Everseen Raises $71 Million to Battle Retail Theft With AI

self-checkout

Artificial intelligence (AI) platform Everseen has raised $71 million to help retailers prevent theft.

The Irish company, whose computer vision technology can block theft at self-checkout stations, announced the Series A round, led by Crosspoint Capital, in a Thursday (May 11) press release, saying it would use the funds to scale the company.

“Everseen’s computer vision AI platform has scaled the automation of scene-based processes with impact,” founder and CEO Alan O’Herlihy said in the release, noting its platform is “in use across 6,000 major retail stores and connecting 80,000 point-of-sale devices.”

“We’re experiencing significant demand for our technology from retailers grappling with the dual impact of declining customer spending and rising operational losses, including shrinkage,” O’Herlihy said in an interview with TechCrunch.

“The retail industry is also facing challenges such as labor shortages and labor cost inflation, making our technology even more valuable in addressing these issues.”

Recent months have seen reports of cities taking steps to stem what they say is a rise in retail thefts, whether that meant stores in Los Angeles putting more items behind glass, or New York City’s mayor calling on retailers to have customers remove face masks to deter shoplifting.

New York and LA were among the five cities most impacted by organized retail theft in 2021, according to a National Retail Federation (NRF) report from September 2022.

The nationwide average for retail shrinkage in 2021 was 1.44% — comparable to the five-year average of 1.5% — though the NRF said organized retail theft jumped 26.5% during that year.

To help prevent theft, Everseen employs both ceiling-mounted cameras and computer vision software that it says can reduce theft at the point of sale for brick-and-mortar retailers.

O’Herlihy told the news outlet his company’s algorithms can detect and track objects such as SKUs and analyze how they interact, while also recognizing “actions of interest” carried out by employees and customers.

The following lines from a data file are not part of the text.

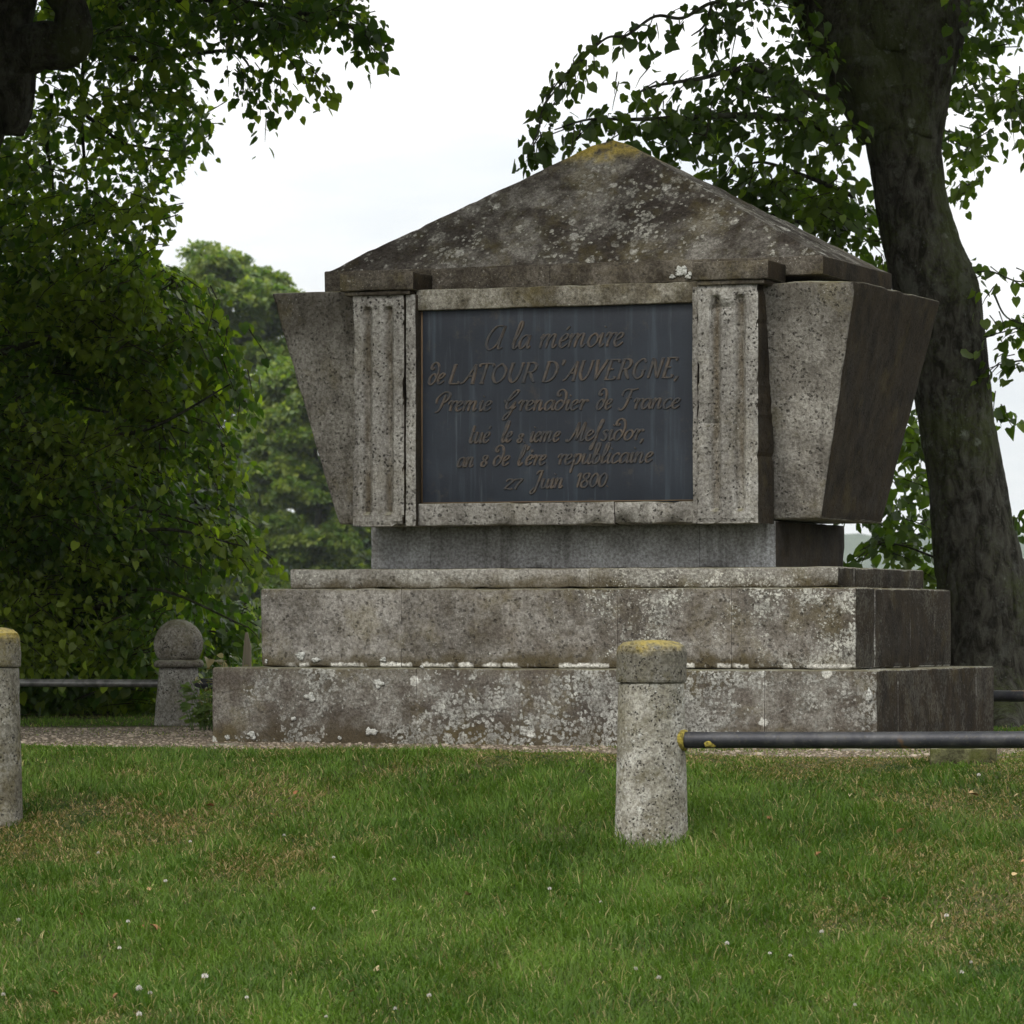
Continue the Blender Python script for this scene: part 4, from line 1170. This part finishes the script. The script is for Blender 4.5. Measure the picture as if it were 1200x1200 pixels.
# ---- left linden: trunk just outside the frame, limbs hooking in at the top
fL = Foliage()
YL = 31.6
def Q3(x, y, dY=0): return at(x, y, YL + dY)
limbs_L = [('trunk', [tube([Q3(-150, 860, .3), Q3(-145, 780, .3), Q3(-135, 600, .3), Q3(-120, 400, .2), Q3(-80, 230, -1.2), Q3(-45, 120, -2.2)], [.55, .42, .38, .36, .36, .34], n=32, per=6, nz_amp=.06, seed=21)]),
           ('limb', [tube([Q3(-60, 160, -2.2), Q3(-20, 70, -2.4), Q3(8, 10, -2.4), Q3(10, -60, -2.2), Q3(-20, -250, -1.6), Q3(-60, -450, -1)], [.32, .26, .19, .17, .13, .07], n=24, per=6, nz_amp=.10, seed=22)]),
           ('limb', [tube([Q3(-40, 40, -2.3), Q3(8, 62, -2.4), Q3(48, 52, -2.5), Q3(80, 50, -2.5), Q3(84, 12, -2.5), Q3(66, -30, -2.5), Q3(80, -140, -2.4), Q3(160, -300, -2)], [.26, .21, .165, .165, .125, .12, .1, .05], n=26, per=6, nz_amp=.14, nz_scale=3.5, seed=23)]),
           ('limb', [tube([Q3(-30, 60, -2.3), Q3(10, 88, -2.4), Q3(17, 128, -2.4), Q3(15, 158, -2.4)], [.24, .18, .125, .075], n=20, per=6, nz_amp=.14, nz_scale=4, seed=24)])]
br = []
for b, r0 in (([(90, 20, -.3), (150, 5, -.6), (230, -2, -.9), (320, 8, -1.2), (400, 28, -1.4), (440, 48, -1.4)], .045),
              ([(100, 60, 0), (95, 120, .2), (100, 200, .3), (110, 300, .3), (112, 350, .3)], .02),
              ([(60, 110, 0), (55, 170, .2), (62, 215, .3), (58, 330, .4)], .022),
              ([(95, 130, 0), (140, 165, 0), (165, 172, 0), (205, 178, -.1)], .018),
              ([(150, 172, 0), (162, 190, 0)], .006),
              ([(-20, 420, 0), (60, 395, -.3), (130, 375, -.6), (205, 330, -.9)], .03),
              ([(-20, 560, 0), (90, 520, -.4), (180, 500, -.8), (270, 450, -1.0)], .035),
              ([(-20, 640, 0), (100, 640, -.4), (190, 620, -.8), (285, 640, -1.1)], .03),
              ([(-20, 720, 0), (100, 715, -.4), (180, 690, -.8), (290, 735, -1.0)], .03),
              ([(100, 60, 0), (180, 70, -.4), (270, 60, -.9), (300, 90, -1)], .03)):
    branch(b, YL, r0, .005)
LL = .070
fill(fL, [(60, -40), (420, -40), (425, 20), (400, 28), (350, 50), (300, 65), (245, 30), (200, 45), (60, 50)], YL - 2.2, YL + 1.4, 250, LL, (.25, .5), (9, 16), droop=.55)
along(fL, [(300, 20, -1.3), (340, 25, -1.3), (400, 22, -1.3), (437, 40, -1.4)], YL, 34, LL, (.15, .3), (5, 10), jit=.06)
along(fL, [(260, 50, -1), (290, 85, -1), (300, 95, -1)], YL, 16, LL, (.15, .3), (6, 10), jit=.08)
along(fL, [(320, 50, -1.2), (350, 78, -1.2), (362, 85, -1.2)], YL, 9, LL, (.12, .25), (5, 9), jit=.05)
fill(fL, [(40, 10), (215, 40), (232, 120), (240, 165), (228, 210), (205, 245), (165, 255), (150, 200), (110, 170), (40, 130)], YL - 1.8, YL + 1.4, 175, LL, (.25, .5), (9, 15), clump=.25, seed=3)
fill(fL, [(35, 120), (110, 180), (180, 230), (185, 290), (165, 340), (30, 345)], YL - 1.6, YL + 1.6, 120, LL, (.25, .5), (8, 14), clump=.35, seed=5)
fill(fL, [(-80, 130), (40, 130), (60, 230), (60, 345), (-80, 345)], YL - 1.4, YL + 2.5, 150, LL, (.25, .55), (9, 15))
D = [(-90, 320), (150, 315), (185, 335), (190, 400), (205, 460), (215, 540), (210, 620), (195, 680), (180, 730), (190, 770), (60, 780), (-90, 790)]
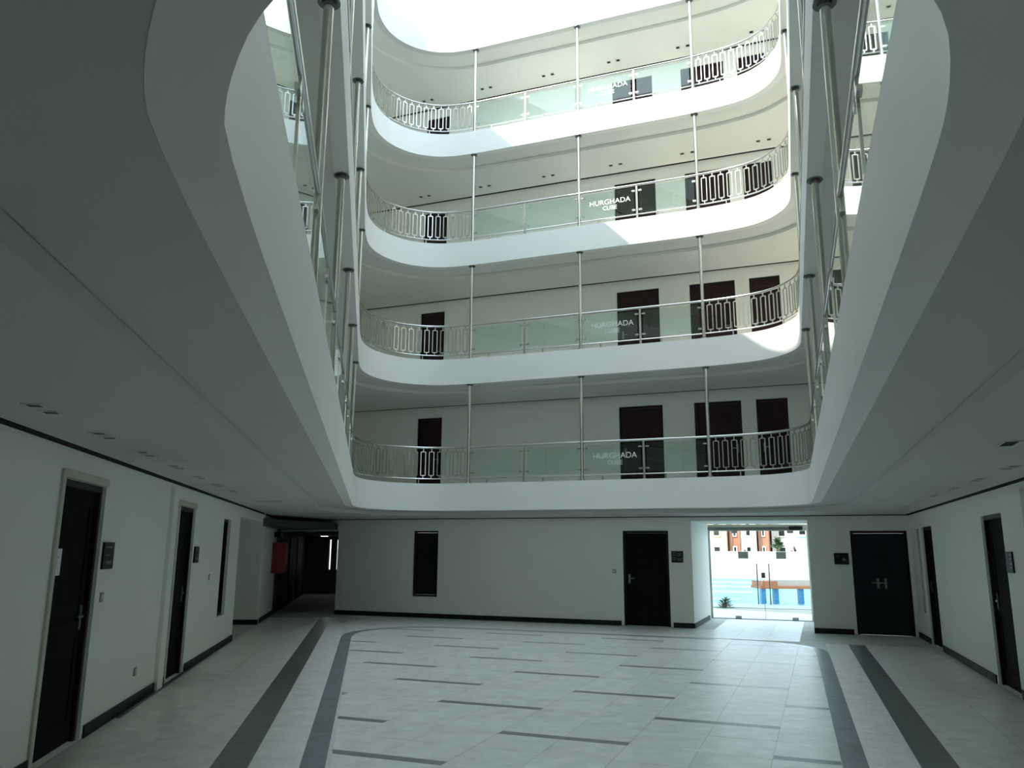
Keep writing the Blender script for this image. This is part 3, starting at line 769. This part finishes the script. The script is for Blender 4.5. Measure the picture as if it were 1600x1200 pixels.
# shrub by the door, trees by the wall
def shrub(x, y, rad, n, h, label, name, cat, trunk=0.0):
    r = empty(name, (x, y, 0)); mb = MB()
    for i in range(n):
        a = random.uniform(0, 6.28); e = random.uniform(.1, 1.3); rr = rad * random.uniform(.3, 1)
        c = Vector((math.cos(a) * math.cos(e) * rr, math.sin(a) * math.cos(e) * rr, trunk + math.sin(e) * h * random.uniform(.4, 1)))
        d = Vector((math.cos(a), math.sin(a), .6)).normalized(); sd_ = d.cross(Vector((0, 0, 1))).normalized(); L = rad * .35
        mb.add([c - d * L, c + sd_ * L * .22, c + d * L + Vector((0, 0, -L * .3)), c - sd_ * L * .22, c + Vector((0, 0, .02 * L))], [(0, 1, 4), (1, 2, 4), (2, 3, 4), (3, 0, 4)])
    tag(mb.build('foliage', LEAF, r), None, None)
    MB().tube([(0, 0, 0), (0.02, 0, max(trunk, h * .4))], .04 if trunk < 1 else .14, 7).build('stem', BARK, r)
    tag(r, label, cat)
p = GW.pt(-.12, 0, 4.2); shrub(p.x, p.y, .30, 160, .34, 'low green shrub outside the left edge of the glass doors', 'shrub', 'shrub')
for i, (s_, t_, rr, hh_, tr, lb) in enumerate(((-2.75, 44, .3, .45, 1.5, 'tiny round bush above the pool wall left of the glass door gap'), (-.45, 47, .8, 1.0, 2.0, 'small tree behind the pool wall right of the glass door gap'), (.85, 45, .55, 1.5, 1.0, 'olive green tree behind the pool wall near the right door edge'))):
    p = GW.pt(s_, 0, t_); shrub(p.x, p.y, rr, 200, hh_, lb, 'tree', 'tree', tr)
p = GW.pt(-1.95, 0, 34.4)
r = empty('pool_shower', (p.x, p.y, -.02)); MB().tube([(0, 0, 0), (0, 0, 1.05)], .06, 8).build('column', PLAST, r); MB().box((-.14, -.14, 0), (.14, .14, .1)).build('foot', COPE, r)
tag(r, 'slim white shower post on the far pool edge', 'post')
p = GW.pt(1.6, 0, 34.8)
r = empty('round_column', (p.x, p.y, -.02)); MB().tube([(0, 0, .1), (0, 0, 2.7)], .33, 20).build('shaft', OWALL, r, True); MB().tube([(0, 0, 0), (0, 0, .1)], .42, 20).build('foot', COPE, r)
MB().tube([(0, 0, 2.7), (0, 0, 2.85)], .42, 20).build('head', OWALL, r)
tag(r, 'thick round white column beyond the pool at the right door edge', 'column')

The company’s funding comes at a time when self-checkout continues to evolve. According to point-of-sale tech startup Grabango, self-checkout will eventually become autonomous, as PYMNTS wrote recently.

Andy Radlow, the company’s chief revenue officer, told PYMNTS that autonomous technology would eventually replace all other forms of checkout.

“Self-checkout has been around for over 20 years and has been a compromise … and that is of course increased shrink, increased theft. And there have been countermeasures employed — computer-vision-based countermeasures, Everseen, et cetera — but it’s still a healthy tension,” Radlow said. “Everybody at a secular level believes that the next generation of shopping is some form of checkout-free.”

Consumers, meanwhile, are hungry for more convenient shopping experiences, according to data in the February edition of PYMNTS’ Retail Tracker® series, Innovating the Retail Checkout Experience, created in collaboration with LS Retail.

That report found that 61% of consumers believe cashiers are more focused on scanning than on customer satisfaction, and 30% of shoppers think they are a burden to clerks if they bring too many items to the checkout.